▶ _Requirements_
Copy all entries without alteration and skip the pictures they hold.

▶ _Recorded information_
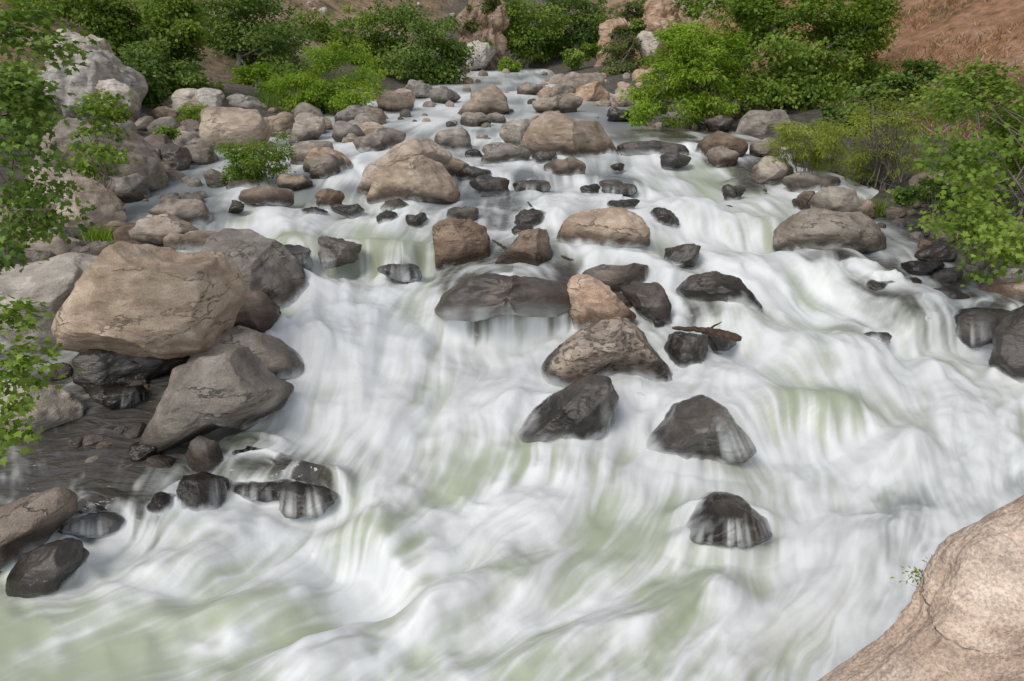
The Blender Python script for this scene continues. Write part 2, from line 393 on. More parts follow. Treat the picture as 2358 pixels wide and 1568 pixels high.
rock((640,1116,780,1168),'dark','dark rock curtained by white water right of its twin',sink=.4,df=1.1,nf=2,film=([(715,1152,110,50)],(690,1000),.15))
rock((140,1184,290,1214),'dark','submerged dark rock where the brown pool spills into the river',sink=.5,df=1.1,nf=2,film=([(225,1206,110,36)],(220,1080),.1))
rock([(80,470),(100,400),(150,387),(210,415),(265,455),(280,490),(260,515),(200,530),(120,525),(90,500)],'tan','large tan grey boulder under the left tree branches',lev=6,water=False,nf=9)
rock((240,397,340,462),'grey','dark grey boulder right of the boulder under left branches')
rock((345,460,490,512),'tan','flat tan rock by the calm left channel')
rock((290,497,475,562),'tan','long tan boulder above the overhanging brown boulder',nf=8)
rock((370,530,500,580),'tan','tan rounded rock just behind the top of the overhanging boulder')
rock((185,553,275,602),'grey','grey round cobble behind the pale boulder at left')
rock((45,537,185,602),'tan','reddish tan rock below the left leaf branches',water=False)
rock((240,510,360,545),'tan','low flat rock left of the long tan boulder')
rock((410,318,492,378),'grey','grey boulder at the bank left of the large tan rounded boulder',nf=8)
rock((325,303,402,372),'brown','brown block on the left bank below the dense tree',water=False,nf=9)
rock((372,328,436,394),'dark','dark angular block beside the brown block on the left bank',water=False,nf=9)
rock((262,345,345,412),'grey','tall grey rock at the end of the broad grey rock face',water=False,nf=10)
rock((300,258,368,306),'grey','grey rock above the brown block on the left bank',water=False,nf=9)
rock([(90,390),(110,320),(180,285),(270,290),(330,330),(360,390),(350,415),(240,430),(130,425)],'grey','broad grey rock face behind the spindly sapling',D=21,water=False,lev=6,nf=12,craggy=.05)
rock([(450,310),(470,270),(530,250),(590,258),(615,290),(610,315),(540,335),(480,345)],'tan','large rounded tan boulder left of the bright green bush',lev=6,water=False,nf=4)
rock((400,203,470,262),'pale','pale grey boulder on left bank by the green grass tuft',D=33,water=False,nf=9)
rock((450,205,512,255),'pale','pale grey boulder just right of its pale neighbour on left bank',D=33,water=False,nf=9)
rock((525,222,625,268),'pale','pale boulder behind the large rounded tan boulder',water=False)
rock([(110,170),(118,110),(140,68),(175,70),(230,95),(262,125),(255,150),(190,185)],'pale','top block of the pale rock outcrop at upper left',name='rock_outcrop',D=31,water=False,lev=6,nf=16,p=3.5,craggy=.18)
rock([(90,240),(100,170),(150,150),(240,140),(285,150),(300,185),(290,240),(200,262)],'pale','lower block of the pale rock outcrop at upper left',name='rock_outcrop',D=30,water=False,lev=6,nf=16,p=3.5,sink=.3,craggy=.18)
rock((225,185,310,248),'pale','low pale ledge at foot of the upper left outcrop',D=29,water=False,nf=9,craggy=.1)
rock((470,390,525,432),'grey','small grey rock left of the island shrub')
rock((525,415,600,440),'brown','brown stone beneath the island shrub')
rock((550,428,675,470),'brown','flat brown rock in front of the island shrub')
rock((640,403,722,434),'tan','flat tan rock right of the island shrub')
rock((525,461,562,489),'dark','small black rock in the left channel')
rock((690,340,805,397),'pink','pinkish tan boulder right of the island shrub',nf=5)
rock((690,357,797,414),'grey','grey tan boulder in front of the pinkish boulder')
rock((670,318,765,380),'grey','grey boulder leaning behind the pinkish boulder')
rock((675,260,745,320),'tan','tan boulder below the bright green bush')
rock((768,282,850,325),'grey','grey flat boulder right below the bright green bush')
rock([(808,325),(840,305),(900,295),(935,305),(925,330),(870,355),(840,352)],'grey','slanting grey rock upstream of the long slanting tan boulder')
rock((770,247,865,285),'grey','grey rock under the right side of the bright green bush')
rock((610,262,680,305),'tan','tan rock between rounded tan boulder and bright green bush',water=False)
rock((868,203,960,256),'pink','pinkish grey boulder at the foot of the dark centre left tree')
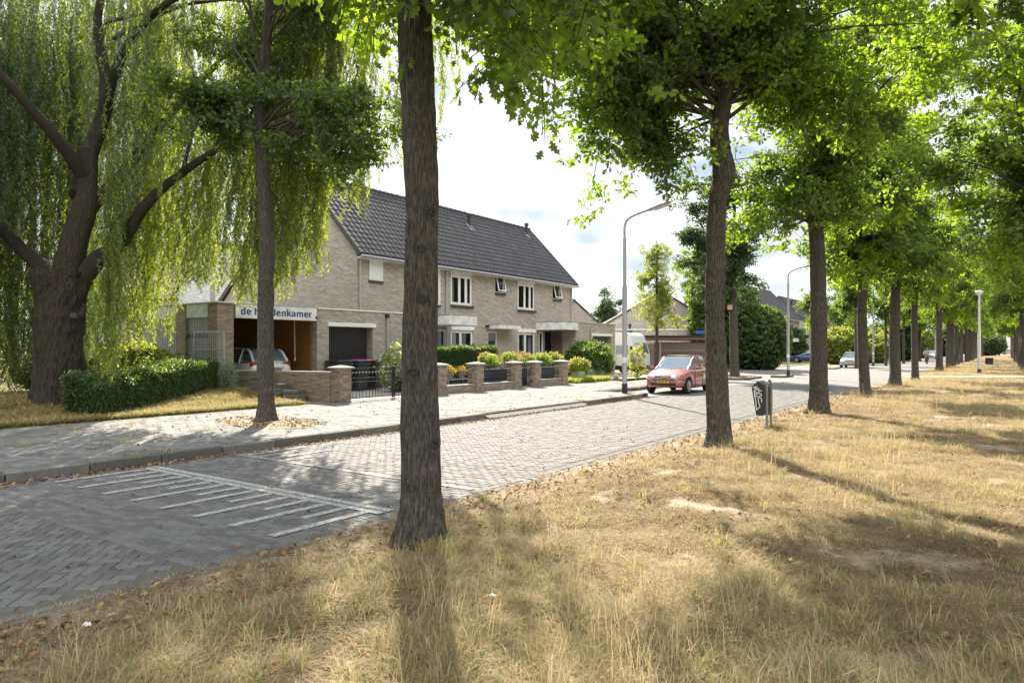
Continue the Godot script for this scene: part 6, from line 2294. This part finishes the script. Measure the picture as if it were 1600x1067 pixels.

▶ _Expected answer_
The Blender Python script for this scene continues. Write part 2, from line 393 on. More parts follow. Treat the picture as 2358 pixels wide and 1568 pixels high.
rock((640,1116,780,1168),'dark','dark rock curtained by white water right of its twin',sink=.4,df=1.1,nf=2,film=([(715,1152,110,50)],(690,1000),.15))
rock((140,1184,290,1214),'dark','submerged dark rock where the brown pool spills into the river',sink=.5,df=1.1,nf=2,film=([(225,1206,110,36)],(220,1080),.1))
rock([(80,470),(100,400),(150,387),(210,415),(265,455),(280,490),(260,515),(200,530),(120,525),(90,500)],'tan','large tan grey boulder under the left tree branches',lev=6,water=False,nf=9)
rock((240,397,340,462),'grey','dark grey boulder right of the boulder under left branches')
rock((345,460,490,512),'tan','flat tan rock by the calm left channel')
rock((290,497,475,562),'tan','long tan boulder above the overhanging brown boulder',nf=8)
rock((370,530,500,580),'tan','tan rounded rock just behind the top of the overhanging boulder')
rock((185,553,275,602),'grey','grey round cobble behind the pale boulder at left')
rock((45,537,185,602),'tan','reddish tan rock below the left leaf branches',water=False)
rock((240,510,360,545),'tan','low flat rock left of the long tan boulder')
rock((410,318,492,378),'grey','grey boulder at the bank left of the large tan rounded boulder',nf=8)
rock((325,303,402,372),'brown','brown block on the left bank below the dense tree',water=False,nf=9)
rock((372,328,436,394),'dark','dark angular block beside the brown block on the left bank',water=False,nf=9)
rock((262,345,345,412),'grey','tall grey rock at the end of the broad grey rock face',water=False,nf=10)
rock((300,258,368,306),'grey','grey rock above the brown block on the left bank',water=False,nf=9)
rock([(90,390),(110,320),(180,285),(270,290),(330,330),(360,390),(350,415),(240,430),(130,425)],'grey','broad grey rock face behind the spindly sapling',D=21,water=False,lev=6,nf=12,craggy=.05)
rock([(450,310),(470,270),(530,250),(590,258),(615,290),(610,315),(540,335),(480,345)],'tan','large rounded tan boulder left of the bright green bush',lev=6,water=False,nf=4)
rock((400,203,470,262),'pale','pale grey boulder on left bank by the green grass tuft',D=33,water=False,nf=9)
rock((450,205,512,255),'pale','pale grey boulder just right of its pale neighbour on left bank',D=33,water=False,nf=9)
rock((525,222,625,268),'pale','pale boulder behind the large rounded tan boulder',water=False)
rock([(110,170),(118,110),(140,68),(175,70),(230,95),(262,125),(255,150),(190,185)],'pale','top block of the pale rock outcrop at upper left',name='rock_outcrop',D=31,water=False,lev=6,nf=16,p=3.5,craggy=.18)
rock([(90,240),(100,170),(150,150),(240,140),(285,150),(300,185),(290,240),(200,262)],'pale','lower block of the pale rock outcrop at upper left',name='rock_outcrop',D=30,water=False,lev=6,nf=16,p=3.5,sink=.3,craggy=.18)
rock((225,185,310,248),'pale','low pale ledge at foot of the upper left outcrop',D=29,water=False,nf=9,craggy=.1)
rock((470,390,525,432),'grey','small grey rock left of the island shrub')
rock((525,415,600,440),'brown','brown stone beneath the island shrub')
rock((550,428,675,470),'brown','flat brown rock in front of the island shrub')
rock((640,403,722,434),'tan','flat tan rock right of the island shrub')
rock((525,461,562,489),'dark','small black rock in the left channel')
rock((690,340,805,397),'pink','pinkish tan boulder right of the island shrub',nf=5)
rock((690,357,797,414),'grey','grey tan boulder in front of the pinkish boulder')
rock((670,318,765,380),'grey','grey boulder leaning behind the pinkish boulder')
rock((675,260,745,320),'tan','tan boulder below the bright green bush')
rock((768,282,850,325),'grey','grey flat boulder right below the bright green bush')
rock([(808,325),(840,305),(900,295),(935,305),(925,330),(870,355),(840,352)],'grey','slanting grey rock upstream of the long slanting tan boulder')
rock((770,247,865,285),'grey','grey rock under the right side of the bright green bush')
rock((610,262,680,305),'tan','tan rock between rounded tan boulder and bright green bush',water=False)
rock((868,203,960,256),'pink','pinkish grey boulder at the foot of the dark centre left tree')
Continue the Godot script for this scene: part 6, from line 2294. This part finishes the script. Measure the picture as if it were 1600x1067 pixels.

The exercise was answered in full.